Tupac Shakur Estate Sued by Death Row Producer Daz Dillinger Over ‘All Eyez On Me’ Royalties
Dillinger co-wrote and produced five songs off the seminal 1996 album, the last Shakur released before his death.
Daz Dillinger, a Death Row Records producer who collaborated on much of Tupac Shakur’s seminal final album All Eyez on Me, claims in a new lawsuit that the rap icon’s estate has stiffed him on royalties.
The Friday (May 8) complaint, obtained by Billboard, focuses on royalties from more than a dozen songs co-authored and produced by Dillinger. The list includes five tracks off All Eyez On Me, which topped the Billboard 200 in 1996 and has spent a collective 122 weeks on the chart: “Ambitionz az a Ridah,” “Skandalouz,” “Got My Mind Made Up,” “2 of Amerikaz Most Wanted” and “I Ain’t Mad at Cha.”
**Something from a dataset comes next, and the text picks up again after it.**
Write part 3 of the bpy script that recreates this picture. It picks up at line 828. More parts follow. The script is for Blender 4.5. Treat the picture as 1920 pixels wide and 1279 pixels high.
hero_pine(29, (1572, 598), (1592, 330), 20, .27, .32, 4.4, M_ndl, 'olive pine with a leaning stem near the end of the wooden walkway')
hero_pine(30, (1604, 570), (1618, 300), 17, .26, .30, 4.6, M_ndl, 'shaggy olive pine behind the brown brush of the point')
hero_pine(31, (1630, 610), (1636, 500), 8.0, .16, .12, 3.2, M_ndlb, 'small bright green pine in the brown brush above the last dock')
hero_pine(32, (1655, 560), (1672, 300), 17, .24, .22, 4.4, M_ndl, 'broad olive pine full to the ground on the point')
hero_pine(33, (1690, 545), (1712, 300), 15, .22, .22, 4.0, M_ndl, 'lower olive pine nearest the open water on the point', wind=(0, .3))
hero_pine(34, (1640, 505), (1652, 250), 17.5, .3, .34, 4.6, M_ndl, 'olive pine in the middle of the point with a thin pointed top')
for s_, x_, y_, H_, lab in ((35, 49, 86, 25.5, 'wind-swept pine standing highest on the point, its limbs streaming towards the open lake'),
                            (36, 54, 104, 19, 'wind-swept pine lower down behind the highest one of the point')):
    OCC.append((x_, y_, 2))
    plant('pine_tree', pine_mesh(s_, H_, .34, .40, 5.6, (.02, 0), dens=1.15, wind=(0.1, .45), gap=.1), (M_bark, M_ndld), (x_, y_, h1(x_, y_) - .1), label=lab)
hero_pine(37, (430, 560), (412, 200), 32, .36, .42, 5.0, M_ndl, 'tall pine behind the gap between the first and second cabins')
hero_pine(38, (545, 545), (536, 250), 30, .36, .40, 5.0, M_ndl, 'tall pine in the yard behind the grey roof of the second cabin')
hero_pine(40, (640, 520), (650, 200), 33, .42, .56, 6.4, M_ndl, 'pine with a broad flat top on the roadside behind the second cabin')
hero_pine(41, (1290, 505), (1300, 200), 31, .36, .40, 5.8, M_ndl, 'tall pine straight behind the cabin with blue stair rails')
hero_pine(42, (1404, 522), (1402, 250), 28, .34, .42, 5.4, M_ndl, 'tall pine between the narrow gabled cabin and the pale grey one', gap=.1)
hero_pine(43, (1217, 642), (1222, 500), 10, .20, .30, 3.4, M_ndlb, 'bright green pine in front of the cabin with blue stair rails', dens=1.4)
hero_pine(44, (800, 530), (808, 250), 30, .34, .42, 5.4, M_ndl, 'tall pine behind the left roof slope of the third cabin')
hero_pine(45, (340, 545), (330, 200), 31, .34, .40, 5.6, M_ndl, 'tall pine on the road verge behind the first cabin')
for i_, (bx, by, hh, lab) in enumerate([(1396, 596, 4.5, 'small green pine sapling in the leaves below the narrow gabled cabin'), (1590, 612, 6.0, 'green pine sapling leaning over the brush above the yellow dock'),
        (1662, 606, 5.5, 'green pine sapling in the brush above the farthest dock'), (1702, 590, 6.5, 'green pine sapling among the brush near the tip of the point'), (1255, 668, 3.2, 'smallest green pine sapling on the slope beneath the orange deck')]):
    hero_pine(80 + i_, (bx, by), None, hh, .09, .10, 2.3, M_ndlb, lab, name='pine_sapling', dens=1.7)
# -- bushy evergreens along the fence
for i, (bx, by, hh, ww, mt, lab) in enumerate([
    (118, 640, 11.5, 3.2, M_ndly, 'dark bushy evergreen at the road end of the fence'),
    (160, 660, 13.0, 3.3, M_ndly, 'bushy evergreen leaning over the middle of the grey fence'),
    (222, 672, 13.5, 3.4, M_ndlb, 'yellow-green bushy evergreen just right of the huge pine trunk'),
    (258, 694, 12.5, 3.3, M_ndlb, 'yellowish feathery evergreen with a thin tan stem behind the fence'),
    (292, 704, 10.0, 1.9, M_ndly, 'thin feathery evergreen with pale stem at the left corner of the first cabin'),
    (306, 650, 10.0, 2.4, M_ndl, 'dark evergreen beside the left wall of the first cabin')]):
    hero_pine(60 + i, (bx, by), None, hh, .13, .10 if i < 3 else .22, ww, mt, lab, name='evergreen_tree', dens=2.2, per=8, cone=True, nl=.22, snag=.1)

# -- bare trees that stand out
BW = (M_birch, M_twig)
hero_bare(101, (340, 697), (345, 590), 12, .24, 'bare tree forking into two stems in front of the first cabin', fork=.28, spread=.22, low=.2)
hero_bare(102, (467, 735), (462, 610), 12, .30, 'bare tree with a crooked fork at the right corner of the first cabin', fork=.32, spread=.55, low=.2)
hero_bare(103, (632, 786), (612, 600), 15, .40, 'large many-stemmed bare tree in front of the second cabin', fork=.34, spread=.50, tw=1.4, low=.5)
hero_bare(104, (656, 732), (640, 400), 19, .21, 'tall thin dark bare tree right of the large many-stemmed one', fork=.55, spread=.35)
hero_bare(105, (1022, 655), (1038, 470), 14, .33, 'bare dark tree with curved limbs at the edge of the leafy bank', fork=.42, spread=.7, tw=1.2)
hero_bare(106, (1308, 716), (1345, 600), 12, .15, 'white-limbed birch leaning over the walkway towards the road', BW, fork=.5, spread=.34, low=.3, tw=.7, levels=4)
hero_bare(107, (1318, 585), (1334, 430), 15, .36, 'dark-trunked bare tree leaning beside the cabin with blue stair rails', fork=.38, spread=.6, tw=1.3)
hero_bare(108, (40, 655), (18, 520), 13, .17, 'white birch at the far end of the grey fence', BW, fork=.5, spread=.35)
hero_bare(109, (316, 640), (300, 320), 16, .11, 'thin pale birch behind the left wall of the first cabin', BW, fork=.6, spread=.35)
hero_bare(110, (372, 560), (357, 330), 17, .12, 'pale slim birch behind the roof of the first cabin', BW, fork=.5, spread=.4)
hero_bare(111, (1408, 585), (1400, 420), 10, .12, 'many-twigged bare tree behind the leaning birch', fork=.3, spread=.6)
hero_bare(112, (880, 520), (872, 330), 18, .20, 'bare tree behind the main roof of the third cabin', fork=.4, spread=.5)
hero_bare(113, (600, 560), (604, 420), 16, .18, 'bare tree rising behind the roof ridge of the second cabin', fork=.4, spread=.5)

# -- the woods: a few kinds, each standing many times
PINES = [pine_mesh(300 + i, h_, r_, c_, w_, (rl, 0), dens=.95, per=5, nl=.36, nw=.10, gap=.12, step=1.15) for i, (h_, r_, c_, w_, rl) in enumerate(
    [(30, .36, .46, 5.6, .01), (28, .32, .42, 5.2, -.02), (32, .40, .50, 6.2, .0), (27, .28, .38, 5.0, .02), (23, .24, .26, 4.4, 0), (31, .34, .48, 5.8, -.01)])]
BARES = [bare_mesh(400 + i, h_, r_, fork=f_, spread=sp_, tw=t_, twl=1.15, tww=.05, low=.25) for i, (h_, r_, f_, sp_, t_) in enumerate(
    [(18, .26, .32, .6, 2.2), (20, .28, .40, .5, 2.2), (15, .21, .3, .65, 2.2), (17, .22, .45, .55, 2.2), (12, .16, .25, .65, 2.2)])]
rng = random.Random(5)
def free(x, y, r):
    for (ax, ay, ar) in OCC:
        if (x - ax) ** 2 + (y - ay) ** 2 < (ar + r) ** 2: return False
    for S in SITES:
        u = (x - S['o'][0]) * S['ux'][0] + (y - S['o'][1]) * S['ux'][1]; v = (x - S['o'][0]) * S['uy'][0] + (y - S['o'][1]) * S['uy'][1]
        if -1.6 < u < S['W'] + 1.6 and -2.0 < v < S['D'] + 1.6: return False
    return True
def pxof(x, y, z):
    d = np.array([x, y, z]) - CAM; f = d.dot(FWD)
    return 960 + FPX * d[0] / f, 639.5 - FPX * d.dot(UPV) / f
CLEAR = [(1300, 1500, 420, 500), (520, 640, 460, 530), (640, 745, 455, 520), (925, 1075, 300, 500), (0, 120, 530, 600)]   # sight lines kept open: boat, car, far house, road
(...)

Dillinger (born Delmar Arnaud) alleges in the lawsuit that he last demanded royalties in 2024 and was paid $91,000 by Amaru Entertainment, the arm of Shakur’s estate that manages the late rapper’s music assets. But Dillinger says the estate did not provide any royalty statements to back up this amount — and that he believes there’s additional money still being kept from him.
“At a minimum, Amaru has failed to render statements and/or pay sums due within the applicable limitations periods and continuing to the present,” writes Dillinger’s attorney, Bret Lewis. “The precise amount owed will be shown according to proof after an accounting and discovery.”
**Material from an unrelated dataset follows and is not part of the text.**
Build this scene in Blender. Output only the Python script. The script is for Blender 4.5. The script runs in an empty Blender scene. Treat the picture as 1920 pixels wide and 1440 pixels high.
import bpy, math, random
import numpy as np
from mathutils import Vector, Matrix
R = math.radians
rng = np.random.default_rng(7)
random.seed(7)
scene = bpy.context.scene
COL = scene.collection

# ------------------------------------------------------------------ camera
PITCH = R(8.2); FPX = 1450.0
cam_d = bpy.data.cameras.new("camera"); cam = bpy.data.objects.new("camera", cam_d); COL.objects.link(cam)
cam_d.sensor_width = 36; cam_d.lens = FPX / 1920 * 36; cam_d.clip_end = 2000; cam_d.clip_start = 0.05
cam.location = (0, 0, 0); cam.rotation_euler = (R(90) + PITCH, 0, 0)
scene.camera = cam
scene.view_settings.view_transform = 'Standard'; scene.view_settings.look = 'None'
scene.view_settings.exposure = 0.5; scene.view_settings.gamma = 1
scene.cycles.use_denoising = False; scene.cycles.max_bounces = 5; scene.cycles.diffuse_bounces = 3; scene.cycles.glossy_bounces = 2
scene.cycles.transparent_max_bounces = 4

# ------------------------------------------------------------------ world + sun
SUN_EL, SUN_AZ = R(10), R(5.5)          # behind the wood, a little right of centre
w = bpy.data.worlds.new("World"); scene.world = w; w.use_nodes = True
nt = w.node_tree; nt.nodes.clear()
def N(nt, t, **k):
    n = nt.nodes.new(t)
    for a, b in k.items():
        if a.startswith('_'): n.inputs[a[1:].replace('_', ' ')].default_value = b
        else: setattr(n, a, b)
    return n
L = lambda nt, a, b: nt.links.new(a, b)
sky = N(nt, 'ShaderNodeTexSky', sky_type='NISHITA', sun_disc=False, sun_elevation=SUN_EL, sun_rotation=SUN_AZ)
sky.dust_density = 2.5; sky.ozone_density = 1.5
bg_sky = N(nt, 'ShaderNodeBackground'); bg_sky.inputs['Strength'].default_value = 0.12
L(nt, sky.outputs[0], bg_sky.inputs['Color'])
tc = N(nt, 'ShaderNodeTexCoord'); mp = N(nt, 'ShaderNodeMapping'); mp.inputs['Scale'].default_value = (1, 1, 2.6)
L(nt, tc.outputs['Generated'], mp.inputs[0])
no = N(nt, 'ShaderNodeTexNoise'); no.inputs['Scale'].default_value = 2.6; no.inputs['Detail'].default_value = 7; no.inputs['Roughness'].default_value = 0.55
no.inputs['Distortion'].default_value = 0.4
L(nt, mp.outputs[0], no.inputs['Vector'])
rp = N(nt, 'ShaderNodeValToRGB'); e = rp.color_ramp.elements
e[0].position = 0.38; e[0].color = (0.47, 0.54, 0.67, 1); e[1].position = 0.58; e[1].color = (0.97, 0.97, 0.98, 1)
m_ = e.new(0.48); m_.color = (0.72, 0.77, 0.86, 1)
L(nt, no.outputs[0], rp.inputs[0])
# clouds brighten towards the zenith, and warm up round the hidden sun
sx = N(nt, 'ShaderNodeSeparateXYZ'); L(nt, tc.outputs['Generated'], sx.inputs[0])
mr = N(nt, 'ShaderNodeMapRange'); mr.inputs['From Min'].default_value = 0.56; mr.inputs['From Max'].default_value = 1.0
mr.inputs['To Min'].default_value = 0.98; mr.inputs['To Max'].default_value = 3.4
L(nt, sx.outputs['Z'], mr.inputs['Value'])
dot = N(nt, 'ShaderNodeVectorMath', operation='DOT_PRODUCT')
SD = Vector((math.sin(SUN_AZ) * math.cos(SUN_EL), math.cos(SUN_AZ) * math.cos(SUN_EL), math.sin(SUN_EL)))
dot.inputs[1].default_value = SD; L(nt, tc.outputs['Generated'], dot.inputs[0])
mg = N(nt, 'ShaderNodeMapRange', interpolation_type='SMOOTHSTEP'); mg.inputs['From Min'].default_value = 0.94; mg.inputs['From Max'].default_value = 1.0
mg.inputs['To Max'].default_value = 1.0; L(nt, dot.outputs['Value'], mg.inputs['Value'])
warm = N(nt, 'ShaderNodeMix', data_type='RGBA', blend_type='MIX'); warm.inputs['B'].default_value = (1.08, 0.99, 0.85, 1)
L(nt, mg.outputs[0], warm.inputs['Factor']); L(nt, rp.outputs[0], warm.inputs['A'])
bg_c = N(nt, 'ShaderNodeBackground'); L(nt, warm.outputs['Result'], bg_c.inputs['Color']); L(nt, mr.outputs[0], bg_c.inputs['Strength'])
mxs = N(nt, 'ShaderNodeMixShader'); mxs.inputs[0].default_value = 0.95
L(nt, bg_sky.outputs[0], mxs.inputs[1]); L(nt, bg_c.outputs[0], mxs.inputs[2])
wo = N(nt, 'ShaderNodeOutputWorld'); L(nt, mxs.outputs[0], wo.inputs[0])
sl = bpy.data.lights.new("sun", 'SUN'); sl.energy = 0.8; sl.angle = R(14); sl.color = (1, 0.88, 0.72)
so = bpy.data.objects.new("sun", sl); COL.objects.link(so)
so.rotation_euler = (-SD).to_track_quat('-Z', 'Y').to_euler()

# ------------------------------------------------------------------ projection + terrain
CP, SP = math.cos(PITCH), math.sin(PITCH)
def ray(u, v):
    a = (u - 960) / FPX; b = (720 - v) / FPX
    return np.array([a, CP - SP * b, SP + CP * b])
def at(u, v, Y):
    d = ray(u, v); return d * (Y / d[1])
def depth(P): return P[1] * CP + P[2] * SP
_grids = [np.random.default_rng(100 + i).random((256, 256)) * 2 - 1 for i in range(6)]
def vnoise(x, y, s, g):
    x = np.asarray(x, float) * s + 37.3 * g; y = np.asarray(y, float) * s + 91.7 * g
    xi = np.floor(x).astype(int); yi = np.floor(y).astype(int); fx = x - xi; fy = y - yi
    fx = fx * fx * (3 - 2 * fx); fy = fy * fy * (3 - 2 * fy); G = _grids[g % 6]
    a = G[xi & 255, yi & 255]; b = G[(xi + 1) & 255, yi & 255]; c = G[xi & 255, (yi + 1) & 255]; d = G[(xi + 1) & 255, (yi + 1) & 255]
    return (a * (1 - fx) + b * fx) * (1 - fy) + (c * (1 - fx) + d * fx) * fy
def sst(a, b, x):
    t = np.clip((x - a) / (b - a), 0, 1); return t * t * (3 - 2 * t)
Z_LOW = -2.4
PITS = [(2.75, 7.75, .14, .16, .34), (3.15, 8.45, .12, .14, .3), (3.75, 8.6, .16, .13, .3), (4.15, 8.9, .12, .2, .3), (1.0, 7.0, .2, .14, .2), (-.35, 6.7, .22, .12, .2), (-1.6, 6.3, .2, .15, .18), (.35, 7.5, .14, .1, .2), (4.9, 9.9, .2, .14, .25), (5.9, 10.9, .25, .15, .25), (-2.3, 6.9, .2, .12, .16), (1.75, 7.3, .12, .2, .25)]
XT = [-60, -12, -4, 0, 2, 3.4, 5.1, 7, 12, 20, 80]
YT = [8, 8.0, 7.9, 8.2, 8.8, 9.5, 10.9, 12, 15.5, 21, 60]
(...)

The lawsuit asks a judge to force the Shakur estate to provide Dillinger with a full audit of profits and licenses from all the songs he helped create. Dillinger then wants to be paid his allegedly past-due royalties, plus financial damages for breach of contract.
Reached for comment on Monday (May 11), Lewis told Billboard, “It is my expectation that this matter will be amicably resolved.” A rep for Shakur’s estate declined to comment on the lawsuit.
This is far from the first time Dillinger has been involved in legal action over his time at Death Row, where he produced for other artists and was half of the hip-hop duo Tha Dogg Pound with fellow rapper Kurupt. Dillinger has brought various lawsuits over contractual payments through the years against Death Row and its former chief, Suge Knight, plus Sony/ATV Music Publishing and BMG Rights Management.
In 2001, Shakur’s mother, Afeni Shakur, sued Dillinger for allegedly holding onto and threatening to disseminate unreleased Tupac music without the estate’s consent. That case was settled out of court in 2002.
More recently, Dillinger threatened to sue Snoop Dogg, his cousin, over song ownership and royalties from their years of work together, writing on social media last year, “I sued Suge back in the day. Should I do the same to cuz?” Snoop responded with a warning of his own: “In a minute I’ma f— you up, cuz, not physically, but business-wise.”